Todavia, o protagonismo da sociedade civil continua a ser um fenómeno mediatizado apenas a nível urbano. São notáveis algumas excepções ligadas ao processo de descentralização que está a proporcionar o surgimento de novos espaços de interacção a nível local, principalmente dos municípios, e uma nova dinâmica associativa e cooperativa para a solução dos problemas que mais afectam as populações rurais, em que se destaca a constituição de redes geográficas. Contudo, algumas insuficiências ainda se fazem sentir. Desde logo, as dificuldades de fazer sentir melhor a presença e influência da sociedade civil através de representantes legítimos nos Conselhos de Auscultação e Concertação Social a todos os níveis. A ligação entre os movimentos
urbanos e os rurais é muito pobre e não permite, por exemplo, uma monitoria dos impactos das políticas públicas junto dos cidadãos mais desfavorecidos.

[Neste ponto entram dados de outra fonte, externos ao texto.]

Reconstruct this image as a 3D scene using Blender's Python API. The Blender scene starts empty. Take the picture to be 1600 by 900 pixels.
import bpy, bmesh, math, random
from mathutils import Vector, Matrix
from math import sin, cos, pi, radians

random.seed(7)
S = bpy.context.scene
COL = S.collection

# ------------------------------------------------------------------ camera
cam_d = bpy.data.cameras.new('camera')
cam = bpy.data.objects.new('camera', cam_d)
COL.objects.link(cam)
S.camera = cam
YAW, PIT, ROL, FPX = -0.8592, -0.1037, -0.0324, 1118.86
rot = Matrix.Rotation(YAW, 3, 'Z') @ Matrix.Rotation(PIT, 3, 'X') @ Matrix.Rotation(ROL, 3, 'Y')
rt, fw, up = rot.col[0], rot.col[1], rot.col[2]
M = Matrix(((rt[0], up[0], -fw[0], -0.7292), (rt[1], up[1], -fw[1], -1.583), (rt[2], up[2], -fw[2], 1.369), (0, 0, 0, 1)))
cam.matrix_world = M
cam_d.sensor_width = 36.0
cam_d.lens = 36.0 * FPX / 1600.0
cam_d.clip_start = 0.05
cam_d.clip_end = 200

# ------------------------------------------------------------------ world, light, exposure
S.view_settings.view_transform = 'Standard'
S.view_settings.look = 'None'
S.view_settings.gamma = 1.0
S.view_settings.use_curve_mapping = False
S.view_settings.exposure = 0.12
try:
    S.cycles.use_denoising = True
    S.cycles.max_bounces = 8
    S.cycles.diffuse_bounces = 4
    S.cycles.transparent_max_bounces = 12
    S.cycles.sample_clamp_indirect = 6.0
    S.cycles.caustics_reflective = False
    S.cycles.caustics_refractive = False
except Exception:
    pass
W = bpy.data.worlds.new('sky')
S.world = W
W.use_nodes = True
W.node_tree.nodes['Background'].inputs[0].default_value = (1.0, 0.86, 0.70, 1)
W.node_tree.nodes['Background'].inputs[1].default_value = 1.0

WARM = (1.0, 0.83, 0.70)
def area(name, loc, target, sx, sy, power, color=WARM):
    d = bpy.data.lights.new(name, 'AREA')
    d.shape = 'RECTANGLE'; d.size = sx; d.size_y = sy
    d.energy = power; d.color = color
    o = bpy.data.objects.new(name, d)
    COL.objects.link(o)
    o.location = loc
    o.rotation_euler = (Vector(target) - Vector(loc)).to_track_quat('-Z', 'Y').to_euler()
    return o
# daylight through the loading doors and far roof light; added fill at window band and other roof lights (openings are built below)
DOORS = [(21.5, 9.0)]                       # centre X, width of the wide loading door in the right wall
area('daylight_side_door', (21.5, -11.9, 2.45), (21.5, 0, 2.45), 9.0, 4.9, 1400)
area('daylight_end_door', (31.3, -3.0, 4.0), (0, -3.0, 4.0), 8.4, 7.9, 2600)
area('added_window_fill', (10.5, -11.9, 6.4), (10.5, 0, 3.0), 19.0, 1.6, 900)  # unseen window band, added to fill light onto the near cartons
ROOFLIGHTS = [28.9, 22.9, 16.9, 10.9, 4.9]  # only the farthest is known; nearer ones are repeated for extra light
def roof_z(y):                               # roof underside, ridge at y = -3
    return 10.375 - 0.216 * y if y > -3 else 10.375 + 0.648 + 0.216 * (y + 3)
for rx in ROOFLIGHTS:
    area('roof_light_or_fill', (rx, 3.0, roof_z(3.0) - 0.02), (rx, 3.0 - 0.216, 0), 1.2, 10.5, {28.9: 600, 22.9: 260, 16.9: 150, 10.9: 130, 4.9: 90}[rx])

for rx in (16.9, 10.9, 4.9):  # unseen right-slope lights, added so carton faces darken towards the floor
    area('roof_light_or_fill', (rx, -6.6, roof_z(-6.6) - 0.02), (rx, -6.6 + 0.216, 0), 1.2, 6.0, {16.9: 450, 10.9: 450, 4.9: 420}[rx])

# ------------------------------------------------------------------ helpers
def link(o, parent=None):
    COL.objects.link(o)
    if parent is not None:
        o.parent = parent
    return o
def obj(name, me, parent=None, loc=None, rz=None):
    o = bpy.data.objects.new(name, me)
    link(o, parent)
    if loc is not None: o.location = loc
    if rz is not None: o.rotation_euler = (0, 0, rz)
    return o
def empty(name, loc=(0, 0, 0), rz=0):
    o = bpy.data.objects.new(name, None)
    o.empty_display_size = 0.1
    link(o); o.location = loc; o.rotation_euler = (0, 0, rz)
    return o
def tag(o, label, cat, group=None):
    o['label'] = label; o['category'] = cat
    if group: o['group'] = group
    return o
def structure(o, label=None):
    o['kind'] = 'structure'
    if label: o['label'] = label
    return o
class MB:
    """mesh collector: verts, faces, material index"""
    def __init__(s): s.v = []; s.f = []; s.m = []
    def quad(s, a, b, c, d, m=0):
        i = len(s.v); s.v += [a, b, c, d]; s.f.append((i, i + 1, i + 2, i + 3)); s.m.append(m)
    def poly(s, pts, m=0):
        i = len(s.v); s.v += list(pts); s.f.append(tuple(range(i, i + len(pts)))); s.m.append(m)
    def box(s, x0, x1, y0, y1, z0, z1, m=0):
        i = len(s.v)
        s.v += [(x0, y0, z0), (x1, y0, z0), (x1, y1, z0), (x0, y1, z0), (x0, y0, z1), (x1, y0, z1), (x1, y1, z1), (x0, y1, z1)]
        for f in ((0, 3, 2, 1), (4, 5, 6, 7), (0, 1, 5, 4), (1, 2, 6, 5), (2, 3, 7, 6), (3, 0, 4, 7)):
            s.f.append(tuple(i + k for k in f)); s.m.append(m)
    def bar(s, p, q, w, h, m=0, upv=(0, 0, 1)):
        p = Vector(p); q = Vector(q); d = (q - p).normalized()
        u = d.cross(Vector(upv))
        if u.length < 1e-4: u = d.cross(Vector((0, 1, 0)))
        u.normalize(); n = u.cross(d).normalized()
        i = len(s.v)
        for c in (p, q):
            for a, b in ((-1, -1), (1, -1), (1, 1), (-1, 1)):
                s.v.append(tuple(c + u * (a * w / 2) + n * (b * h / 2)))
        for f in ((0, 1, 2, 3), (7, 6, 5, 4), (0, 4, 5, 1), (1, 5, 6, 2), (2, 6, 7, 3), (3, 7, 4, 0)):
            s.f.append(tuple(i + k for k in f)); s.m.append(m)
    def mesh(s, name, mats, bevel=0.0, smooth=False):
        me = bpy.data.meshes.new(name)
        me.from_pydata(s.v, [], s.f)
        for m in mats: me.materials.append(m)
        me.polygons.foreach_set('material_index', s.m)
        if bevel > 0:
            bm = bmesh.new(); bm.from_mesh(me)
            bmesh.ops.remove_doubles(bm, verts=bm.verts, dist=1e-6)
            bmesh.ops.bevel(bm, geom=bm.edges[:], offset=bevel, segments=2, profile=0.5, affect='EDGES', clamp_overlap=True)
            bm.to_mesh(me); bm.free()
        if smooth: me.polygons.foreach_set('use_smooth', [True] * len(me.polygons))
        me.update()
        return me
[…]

O OPSA reitera, uma vez mais, que as vias que se colocam para o desenvolvimento, sejam elas quais forem, devem estar ancoradas em três aspectos fundamentais:
· A concretização dos direitos fundamentais dos cidadãos;
· A constituição de novas relações sociais e do tecido social e institucional;
· O aumento da participação dos cidadãos nos processos de tomada de decisão.